#### Data extract:
☆ ☆ ☆ ☆ ☆ ☆ ☆
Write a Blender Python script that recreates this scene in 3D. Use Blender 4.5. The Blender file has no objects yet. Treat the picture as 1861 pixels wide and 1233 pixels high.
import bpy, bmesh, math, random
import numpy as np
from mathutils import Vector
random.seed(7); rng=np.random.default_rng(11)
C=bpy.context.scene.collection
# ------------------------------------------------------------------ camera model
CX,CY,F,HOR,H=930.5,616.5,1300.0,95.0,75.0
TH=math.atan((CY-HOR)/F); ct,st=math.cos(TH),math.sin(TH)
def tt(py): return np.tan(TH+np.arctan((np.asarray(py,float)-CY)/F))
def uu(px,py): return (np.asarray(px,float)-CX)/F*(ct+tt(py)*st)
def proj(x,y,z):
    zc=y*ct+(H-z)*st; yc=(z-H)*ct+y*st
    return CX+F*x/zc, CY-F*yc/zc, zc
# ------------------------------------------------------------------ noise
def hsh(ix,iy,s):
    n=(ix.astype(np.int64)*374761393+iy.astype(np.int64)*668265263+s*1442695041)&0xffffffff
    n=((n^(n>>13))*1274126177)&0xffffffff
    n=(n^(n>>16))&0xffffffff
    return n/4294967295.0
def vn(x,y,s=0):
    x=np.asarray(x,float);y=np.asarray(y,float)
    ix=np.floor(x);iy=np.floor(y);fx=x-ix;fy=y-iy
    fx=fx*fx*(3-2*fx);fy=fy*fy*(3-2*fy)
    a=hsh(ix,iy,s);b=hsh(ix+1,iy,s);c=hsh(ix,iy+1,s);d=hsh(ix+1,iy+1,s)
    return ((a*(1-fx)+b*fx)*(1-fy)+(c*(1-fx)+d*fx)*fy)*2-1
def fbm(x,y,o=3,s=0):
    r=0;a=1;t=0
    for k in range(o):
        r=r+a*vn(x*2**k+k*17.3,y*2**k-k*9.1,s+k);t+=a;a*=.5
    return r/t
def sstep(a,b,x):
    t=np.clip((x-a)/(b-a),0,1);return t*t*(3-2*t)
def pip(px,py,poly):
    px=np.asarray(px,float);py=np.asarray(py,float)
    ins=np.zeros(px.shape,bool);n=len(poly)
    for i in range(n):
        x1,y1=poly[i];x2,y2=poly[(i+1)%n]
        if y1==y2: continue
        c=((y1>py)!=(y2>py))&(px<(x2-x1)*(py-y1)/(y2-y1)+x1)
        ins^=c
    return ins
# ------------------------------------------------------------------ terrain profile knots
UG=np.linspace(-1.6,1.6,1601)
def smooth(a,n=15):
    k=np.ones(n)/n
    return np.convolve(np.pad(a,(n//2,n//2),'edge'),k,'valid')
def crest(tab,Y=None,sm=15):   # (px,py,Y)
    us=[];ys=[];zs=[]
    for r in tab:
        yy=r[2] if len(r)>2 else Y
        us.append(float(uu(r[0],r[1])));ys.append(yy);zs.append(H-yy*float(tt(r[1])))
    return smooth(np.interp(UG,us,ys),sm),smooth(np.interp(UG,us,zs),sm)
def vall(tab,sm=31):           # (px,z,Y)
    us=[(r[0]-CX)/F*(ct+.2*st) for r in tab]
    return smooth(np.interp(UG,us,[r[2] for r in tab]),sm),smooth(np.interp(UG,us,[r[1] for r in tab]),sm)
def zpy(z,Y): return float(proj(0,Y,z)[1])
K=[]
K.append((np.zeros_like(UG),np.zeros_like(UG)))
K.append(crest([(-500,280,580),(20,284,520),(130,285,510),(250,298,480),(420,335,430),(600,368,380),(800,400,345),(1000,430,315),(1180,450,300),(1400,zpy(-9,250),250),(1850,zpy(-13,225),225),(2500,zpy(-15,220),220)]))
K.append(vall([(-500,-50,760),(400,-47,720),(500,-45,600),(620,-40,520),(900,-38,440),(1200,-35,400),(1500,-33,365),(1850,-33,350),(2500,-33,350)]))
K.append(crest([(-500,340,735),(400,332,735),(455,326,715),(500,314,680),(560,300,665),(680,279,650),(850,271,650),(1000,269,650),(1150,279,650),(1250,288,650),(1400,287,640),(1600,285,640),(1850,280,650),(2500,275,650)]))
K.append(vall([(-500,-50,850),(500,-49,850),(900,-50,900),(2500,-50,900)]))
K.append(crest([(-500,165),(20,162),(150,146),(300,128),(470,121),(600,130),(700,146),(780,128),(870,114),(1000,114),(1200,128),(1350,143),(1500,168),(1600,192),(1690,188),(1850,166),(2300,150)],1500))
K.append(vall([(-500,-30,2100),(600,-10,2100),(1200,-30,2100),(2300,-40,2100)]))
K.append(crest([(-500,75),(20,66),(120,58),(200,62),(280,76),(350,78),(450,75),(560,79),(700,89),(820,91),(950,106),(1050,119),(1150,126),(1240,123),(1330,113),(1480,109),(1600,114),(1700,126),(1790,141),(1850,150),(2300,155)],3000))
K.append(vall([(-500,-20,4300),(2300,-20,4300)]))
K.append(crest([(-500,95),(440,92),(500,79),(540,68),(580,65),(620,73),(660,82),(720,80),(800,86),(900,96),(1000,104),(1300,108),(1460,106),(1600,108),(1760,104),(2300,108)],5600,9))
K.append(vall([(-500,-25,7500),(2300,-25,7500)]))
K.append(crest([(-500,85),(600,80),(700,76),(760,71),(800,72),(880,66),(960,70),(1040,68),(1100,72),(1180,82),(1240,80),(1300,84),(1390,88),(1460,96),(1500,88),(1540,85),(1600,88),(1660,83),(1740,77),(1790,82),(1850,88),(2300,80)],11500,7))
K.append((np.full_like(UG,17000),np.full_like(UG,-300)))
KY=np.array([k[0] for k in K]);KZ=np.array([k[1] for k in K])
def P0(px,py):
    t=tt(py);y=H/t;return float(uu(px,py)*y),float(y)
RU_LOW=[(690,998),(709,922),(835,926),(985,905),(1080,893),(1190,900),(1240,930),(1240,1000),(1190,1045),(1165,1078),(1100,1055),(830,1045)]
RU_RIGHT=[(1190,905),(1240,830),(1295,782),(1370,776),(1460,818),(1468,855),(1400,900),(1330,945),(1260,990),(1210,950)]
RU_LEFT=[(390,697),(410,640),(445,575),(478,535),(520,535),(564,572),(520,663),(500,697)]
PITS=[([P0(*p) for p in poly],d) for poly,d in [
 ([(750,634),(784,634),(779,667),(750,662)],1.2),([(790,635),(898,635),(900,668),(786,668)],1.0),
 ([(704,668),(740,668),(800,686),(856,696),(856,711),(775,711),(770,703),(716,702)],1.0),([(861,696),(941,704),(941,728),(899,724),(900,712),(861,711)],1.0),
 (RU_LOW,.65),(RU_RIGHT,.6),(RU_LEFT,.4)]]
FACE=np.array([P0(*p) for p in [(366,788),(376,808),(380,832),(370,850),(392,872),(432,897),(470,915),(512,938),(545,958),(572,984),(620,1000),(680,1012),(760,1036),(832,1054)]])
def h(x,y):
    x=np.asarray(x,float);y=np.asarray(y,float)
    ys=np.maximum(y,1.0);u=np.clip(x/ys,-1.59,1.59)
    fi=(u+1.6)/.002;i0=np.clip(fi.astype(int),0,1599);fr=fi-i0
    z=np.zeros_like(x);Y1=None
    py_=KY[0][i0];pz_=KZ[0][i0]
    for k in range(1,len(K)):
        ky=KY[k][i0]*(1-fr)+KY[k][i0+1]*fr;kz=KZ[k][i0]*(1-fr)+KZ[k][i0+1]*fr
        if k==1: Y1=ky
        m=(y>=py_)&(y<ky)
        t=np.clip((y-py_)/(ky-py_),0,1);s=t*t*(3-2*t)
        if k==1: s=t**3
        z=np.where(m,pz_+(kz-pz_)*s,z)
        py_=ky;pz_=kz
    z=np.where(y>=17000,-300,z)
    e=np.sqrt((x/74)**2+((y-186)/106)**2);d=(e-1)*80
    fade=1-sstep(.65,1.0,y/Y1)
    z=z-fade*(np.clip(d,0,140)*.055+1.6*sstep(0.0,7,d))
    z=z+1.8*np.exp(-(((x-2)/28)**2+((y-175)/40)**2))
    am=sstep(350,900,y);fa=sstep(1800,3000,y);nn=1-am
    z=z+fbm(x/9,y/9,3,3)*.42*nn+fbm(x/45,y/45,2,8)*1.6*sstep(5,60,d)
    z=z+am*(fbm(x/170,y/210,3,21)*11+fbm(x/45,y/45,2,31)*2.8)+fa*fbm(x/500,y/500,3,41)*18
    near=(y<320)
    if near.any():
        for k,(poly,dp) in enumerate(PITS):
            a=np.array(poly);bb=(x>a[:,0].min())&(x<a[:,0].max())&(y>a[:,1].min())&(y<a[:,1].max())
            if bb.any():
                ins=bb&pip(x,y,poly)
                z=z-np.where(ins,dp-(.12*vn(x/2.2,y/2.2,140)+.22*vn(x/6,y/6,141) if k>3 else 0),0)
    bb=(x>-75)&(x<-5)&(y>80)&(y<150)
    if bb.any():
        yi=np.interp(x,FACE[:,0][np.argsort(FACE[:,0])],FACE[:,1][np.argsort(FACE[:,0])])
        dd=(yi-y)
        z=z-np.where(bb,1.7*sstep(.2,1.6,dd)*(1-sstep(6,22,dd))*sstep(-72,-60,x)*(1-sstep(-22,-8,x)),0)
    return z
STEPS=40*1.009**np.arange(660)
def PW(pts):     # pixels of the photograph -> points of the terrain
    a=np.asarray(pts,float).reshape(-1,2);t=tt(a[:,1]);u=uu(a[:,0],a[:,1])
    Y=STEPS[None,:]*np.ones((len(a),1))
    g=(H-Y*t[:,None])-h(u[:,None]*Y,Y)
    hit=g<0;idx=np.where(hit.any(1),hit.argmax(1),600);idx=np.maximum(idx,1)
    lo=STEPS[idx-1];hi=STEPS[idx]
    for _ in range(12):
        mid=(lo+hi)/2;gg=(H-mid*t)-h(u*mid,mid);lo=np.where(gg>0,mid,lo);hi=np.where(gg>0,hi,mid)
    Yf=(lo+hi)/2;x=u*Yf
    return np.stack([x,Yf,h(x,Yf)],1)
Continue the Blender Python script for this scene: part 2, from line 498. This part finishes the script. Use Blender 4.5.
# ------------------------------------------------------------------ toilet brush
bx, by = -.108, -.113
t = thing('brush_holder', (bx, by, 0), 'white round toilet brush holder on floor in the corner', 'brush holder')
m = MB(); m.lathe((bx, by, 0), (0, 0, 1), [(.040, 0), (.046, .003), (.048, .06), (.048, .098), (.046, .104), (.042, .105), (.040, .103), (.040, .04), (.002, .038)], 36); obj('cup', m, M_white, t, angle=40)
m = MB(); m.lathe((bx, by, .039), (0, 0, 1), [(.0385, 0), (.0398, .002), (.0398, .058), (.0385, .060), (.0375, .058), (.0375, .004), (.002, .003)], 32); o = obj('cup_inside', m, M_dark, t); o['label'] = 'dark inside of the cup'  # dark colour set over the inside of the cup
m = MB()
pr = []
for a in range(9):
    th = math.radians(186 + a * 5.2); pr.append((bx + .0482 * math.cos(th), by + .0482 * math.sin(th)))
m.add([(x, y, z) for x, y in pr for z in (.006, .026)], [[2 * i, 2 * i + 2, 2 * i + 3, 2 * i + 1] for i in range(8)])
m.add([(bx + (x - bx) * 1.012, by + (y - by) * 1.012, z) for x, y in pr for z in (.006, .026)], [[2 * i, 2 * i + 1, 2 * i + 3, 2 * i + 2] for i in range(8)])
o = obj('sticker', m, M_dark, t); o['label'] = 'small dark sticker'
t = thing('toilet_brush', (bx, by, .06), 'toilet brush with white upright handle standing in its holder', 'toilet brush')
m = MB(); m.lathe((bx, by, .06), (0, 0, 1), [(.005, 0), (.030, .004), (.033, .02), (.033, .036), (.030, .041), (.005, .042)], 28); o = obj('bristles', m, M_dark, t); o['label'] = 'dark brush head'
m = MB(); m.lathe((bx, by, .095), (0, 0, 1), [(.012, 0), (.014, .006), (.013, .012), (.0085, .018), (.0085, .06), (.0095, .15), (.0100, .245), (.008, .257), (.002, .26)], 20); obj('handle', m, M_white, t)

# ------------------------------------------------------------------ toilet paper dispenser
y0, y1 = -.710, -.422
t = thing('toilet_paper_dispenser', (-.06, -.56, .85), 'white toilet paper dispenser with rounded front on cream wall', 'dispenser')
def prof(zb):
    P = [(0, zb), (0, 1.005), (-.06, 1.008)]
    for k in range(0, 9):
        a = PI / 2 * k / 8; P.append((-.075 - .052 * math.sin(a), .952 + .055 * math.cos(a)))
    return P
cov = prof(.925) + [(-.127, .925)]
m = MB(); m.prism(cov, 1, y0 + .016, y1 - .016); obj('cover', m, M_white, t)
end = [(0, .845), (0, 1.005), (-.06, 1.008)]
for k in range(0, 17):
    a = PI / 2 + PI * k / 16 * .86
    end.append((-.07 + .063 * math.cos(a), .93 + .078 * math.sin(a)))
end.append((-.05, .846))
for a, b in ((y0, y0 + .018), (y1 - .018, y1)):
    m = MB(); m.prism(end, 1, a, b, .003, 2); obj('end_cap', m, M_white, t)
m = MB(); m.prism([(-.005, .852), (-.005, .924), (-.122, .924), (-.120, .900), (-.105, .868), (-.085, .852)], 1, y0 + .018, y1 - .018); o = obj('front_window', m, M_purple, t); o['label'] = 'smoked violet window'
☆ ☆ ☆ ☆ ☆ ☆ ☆
#### Required work:
Exactly how many lines contain "script"? State the number and nothing else.

#### The reply:
2